With noise from the Baymag plant keeping us company, before long, we’re back at the car. We take some time to check out Grotto Mountain Pond and interestingly find a spring bubbling up from the ground near its shore.
This trail has a modest elevation gain, but the canyon is so enjoyable you’ll never notice it. Good footwear is important on this trip. The creek bed as mentioned is loose and rocky, and the footing is sometimes difficult. A twisted ankle is a good possibility.
Not far east of here is another fascinating canyon walk up Jura Creek.
To see some other hikes you might like, go here…
High Noon Hills.
Devils, Phantoms and Ghosts.
Spectacular Buller Pass.
If you wish more information on this trail, by all means contact us!
Date of adventure: September, 2013.
Location: Exshaw, AB.
Distance: 6km out and back.
Height gain maximum: 185m
Height gain cumulative: 200m
NOTE: all heights and distances are approximate.

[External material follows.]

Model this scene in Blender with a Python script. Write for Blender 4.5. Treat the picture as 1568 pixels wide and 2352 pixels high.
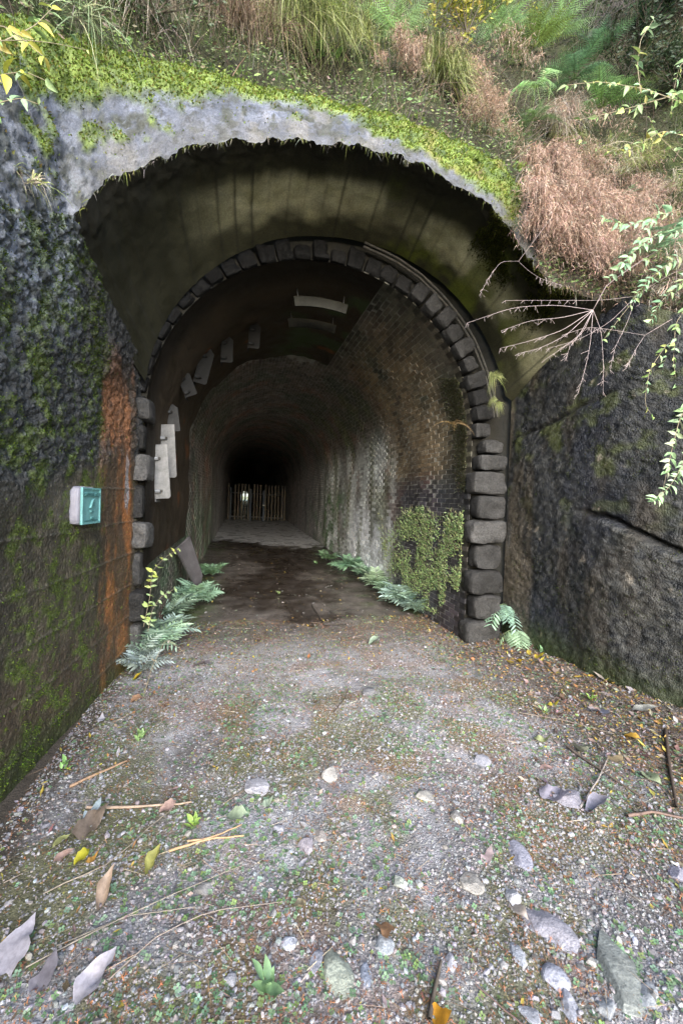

The pictographs are still there – saw them August 28, 2018.
We failed to find them that last visit. Knew they were there, but missed them. Next time!
A great hike to enjoy either in the summer or winter months and each season it has a unique personality. We’ve hiked it a least a dozen times.
It’s an easy hike, but I really liked it. Thanks for posting!
It’s a beautiful place in the winter when the creek is fully frozen, though crampons or spiked (not coiled) traction for your boots is essential. It’s easy and enjoyable with kids of all ages. Have yet to do it in summer. Nice Blog!
I’d like, no love, to see it in winter. It’s on the to-do list. Thanks for posting!